Nation

Sabah govt urged to grant special permission for shipment exports

KOTA KINABALU: The Sabah Timber Industries Association (STIA) has called on the state government to allow ready shipments to be exported during the Movement Control Order (MCO) period.

Its president Chua Yeong Perng said selected factories with expiring adhesives should also be given restricted production days in order to utilise their adhesive stock to avoid massive disposal problems.

"Shipment of ready goods, controlled movement of perishable raw material (felled logs) and systematic re-starting of manufacturing will go a long way in improving the industry’s ability to maintain and pay its workforce.
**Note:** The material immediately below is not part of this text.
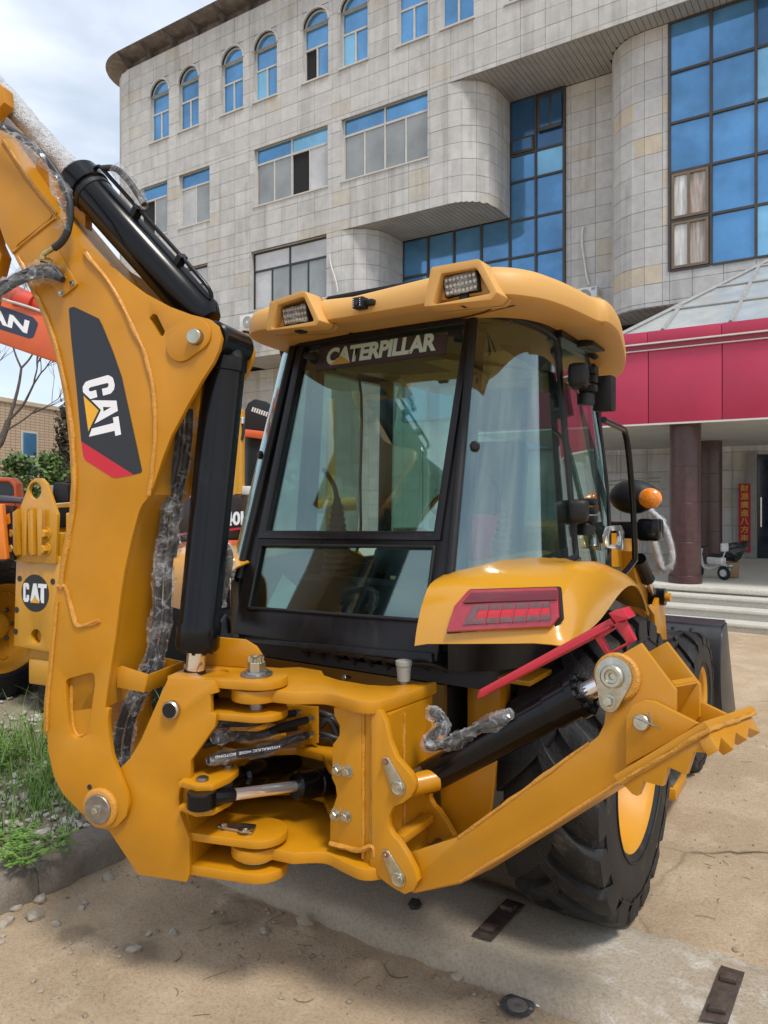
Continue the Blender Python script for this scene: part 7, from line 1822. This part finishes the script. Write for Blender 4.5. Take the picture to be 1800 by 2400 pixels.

"STIA estimates that there are approximately 120 containers worth about RM10 million of products at port and at various factory locations that have been held back.
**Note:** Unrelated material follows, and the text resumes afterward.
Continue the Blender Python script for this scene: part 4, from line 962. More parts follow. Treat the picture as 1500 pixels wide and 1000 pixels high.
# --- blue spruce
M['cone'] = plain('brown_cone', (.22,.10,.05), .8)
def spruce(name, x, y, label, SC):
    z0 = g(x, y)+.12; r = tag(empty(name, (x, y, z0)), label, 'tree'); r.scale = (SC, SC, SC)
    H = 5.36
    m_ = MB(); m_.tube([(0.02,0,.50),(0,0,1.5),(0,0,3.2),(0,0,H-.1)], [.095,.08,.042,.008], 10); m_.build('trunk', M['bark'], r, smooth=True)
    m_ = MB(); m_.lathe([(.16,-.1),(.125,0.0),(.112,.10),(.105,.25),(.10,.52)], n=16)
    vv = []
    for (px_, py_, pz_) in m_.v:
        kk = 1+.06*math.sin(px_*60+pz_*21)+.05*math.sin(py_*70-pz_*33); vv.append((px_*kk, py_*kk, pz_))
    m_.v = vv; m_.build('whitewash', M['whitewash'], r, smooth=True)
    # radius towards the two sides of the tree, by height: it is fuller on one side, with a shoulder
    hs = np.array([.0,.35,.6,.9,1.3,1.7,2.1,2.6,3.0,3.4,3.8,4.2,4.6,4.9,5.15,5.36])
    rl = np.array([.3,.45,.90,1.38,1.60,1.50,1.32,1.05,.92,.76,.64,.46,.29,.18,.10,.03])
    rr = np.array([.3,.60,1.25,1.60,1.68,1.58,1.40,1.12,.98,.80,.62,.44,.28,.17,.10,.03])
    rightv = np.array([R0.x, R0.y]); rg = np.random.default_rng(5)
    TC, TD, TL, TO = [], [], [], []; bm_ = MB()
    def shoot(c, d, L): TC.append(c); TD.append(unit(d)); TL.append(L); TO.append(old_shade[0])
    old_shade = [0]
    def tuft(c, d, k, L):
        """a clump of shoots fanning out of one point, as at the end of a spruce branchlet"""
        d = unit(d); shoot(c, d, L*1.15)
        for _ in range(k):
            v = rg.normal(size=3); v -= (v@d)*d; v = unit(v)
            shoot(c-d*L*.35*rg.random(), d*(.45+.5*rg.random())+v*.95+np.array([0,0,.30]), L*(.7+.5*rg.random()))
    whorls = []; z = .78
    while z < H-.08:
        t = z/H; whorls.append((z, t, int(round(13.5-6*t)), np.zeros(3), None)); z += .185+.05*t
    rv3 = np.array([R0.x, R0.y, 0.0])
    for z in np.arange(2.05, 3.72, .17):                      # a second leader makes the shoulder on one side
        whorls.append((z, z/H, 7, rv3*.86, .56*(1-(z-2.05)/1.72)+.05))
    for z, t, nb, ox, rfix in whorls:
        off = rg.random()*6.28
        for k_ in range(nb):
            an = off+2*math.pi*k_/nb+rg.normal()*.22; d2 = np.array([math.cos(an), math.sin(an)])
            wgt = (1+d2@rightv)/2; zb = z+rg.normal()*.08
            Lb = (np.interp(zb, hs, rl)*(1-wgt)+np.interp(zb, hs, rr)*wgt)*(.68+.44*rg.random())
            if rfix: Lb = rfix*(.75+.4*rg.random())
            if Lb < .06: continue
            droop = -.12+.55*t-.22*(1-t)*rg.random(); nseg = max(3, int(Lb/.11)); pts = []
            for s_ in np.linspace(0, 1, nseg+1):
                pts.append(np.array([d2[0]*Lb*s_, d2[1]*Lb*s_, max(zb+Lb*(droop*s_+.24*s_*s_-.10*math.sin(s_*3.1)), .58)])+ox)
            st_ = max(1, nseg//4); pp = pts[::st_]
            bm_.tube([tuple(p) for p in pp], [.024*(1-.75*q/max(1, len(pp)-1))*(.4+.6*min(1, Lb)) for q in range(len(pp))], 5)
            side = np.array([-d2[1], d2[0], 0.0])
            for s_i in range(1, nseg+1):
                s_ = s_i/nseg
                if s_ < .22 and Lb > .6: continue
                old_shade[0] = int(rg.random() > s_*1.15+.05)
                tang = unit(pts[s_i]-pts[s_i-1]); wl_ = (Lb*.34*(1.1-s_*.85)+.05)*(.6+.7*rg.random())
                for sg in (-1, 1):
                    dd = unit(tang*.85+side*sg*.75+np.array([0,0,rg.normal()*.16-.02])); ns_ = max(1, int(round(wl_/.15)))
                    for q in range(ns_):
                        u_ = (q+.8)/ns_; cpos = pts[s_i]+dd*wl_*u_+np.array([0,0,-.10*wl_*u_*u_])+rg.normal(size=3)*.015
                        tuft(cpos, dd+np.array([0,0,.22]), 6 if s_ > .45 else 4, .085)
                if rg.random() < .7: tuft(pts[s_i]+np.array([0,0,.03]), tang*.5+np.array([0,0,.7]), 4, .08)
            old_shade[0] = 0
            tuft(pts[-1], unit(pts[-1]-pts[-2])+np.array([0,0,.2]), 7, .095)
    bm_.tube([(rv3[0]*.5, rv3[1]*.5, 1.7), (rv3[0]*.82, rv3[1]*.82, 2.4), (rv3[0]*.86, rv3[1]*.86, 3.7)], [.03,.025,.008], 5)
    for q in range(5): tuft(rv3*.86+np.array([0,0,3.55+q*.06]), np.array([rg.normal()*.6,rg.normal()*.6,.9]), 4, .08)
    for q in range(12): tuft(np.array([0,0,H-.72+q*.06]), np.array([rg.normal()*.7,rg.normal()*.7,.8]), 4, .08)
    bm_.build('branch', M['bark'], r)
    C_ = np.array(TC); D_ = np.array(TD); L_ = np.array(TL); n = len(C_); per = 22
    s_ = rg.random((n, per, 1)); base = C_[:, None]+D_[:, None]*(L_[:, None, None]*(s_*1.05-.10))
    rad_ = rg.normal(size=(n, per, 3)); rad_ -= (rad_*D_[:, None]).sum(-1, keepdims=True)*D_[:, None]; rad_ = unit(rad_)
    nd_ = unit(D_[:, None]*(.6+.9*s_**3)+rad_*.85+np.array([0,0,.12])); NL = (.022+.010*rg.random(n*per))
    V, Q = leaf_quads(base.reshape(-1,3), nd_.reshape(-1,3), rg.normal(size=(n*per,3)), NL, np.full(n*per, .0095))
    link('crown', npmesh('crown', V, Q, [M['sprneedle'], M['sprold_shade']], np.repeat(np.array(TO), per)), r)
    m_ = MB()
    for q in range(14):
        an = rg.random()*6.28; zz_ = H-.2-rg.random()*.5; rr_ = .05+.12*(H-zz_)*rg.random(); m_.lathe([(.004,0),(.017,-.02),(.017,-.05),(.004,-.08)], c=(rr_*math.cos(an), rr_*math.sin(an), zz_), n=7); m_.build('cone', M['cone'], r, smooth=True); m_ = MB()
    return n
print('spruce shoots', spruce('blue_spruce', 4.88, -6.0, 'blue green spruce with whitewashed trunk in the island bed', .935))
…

"There are approximately 100,000 -120,000 m3 (cubic metres) of felled logs, valued at between RM35 million and RM45 million, currently sitting idle due to the MCO," he said in a statement, today.

He said the value and quality of the logs continue to deteriorate each week, adding they expect these felled logs would have lost about 20 per cent of its inherent value.

Certain non-durable species, he added, have lost nearly all its commercial value by now.

"In addition to this, downstream mills are now faced with the critical problem of wood adhesives expiring.

"If partial production is not permitted over the next few days, it is estimated that 963,000 kilogrammes of plywood and woodworking adhesives will need to be disposed of.

"The value of adhesives and the disposal cost will come to between RM5 million and RM8 million.

"There is the concern also that Sabah may not have the facilities to dispose of such quantities in such a short time frame," said Chua.

He stressed that STIA is extremely concerned that the combination of the above factors will ultimately impact the industry’s short term ability to cover employee wages for April and the months after.

In event MCO is extended beyond April 14, STIA also suggested that the state government allows for certain upstream and downstream activities to commence operation.

"It is recommended that authorities take reference to other states in Malaysia like Sarawak and Johor which have permitted scaled down manufacturing operations to commence.

"It is understood that manufacturing in these states are limited within specific timber industrial clusters and a cap has been placed on the number of workers allowed to return to work.

"The authorities could take the initiative to allow movement of raw material and manufacturing to progressively startup within timber clusters (Keningau, Kota Kinabalu Industrial Park, Ladalam, Kimanis) that are not deemed high risk areas (red zones)," stressed Chua.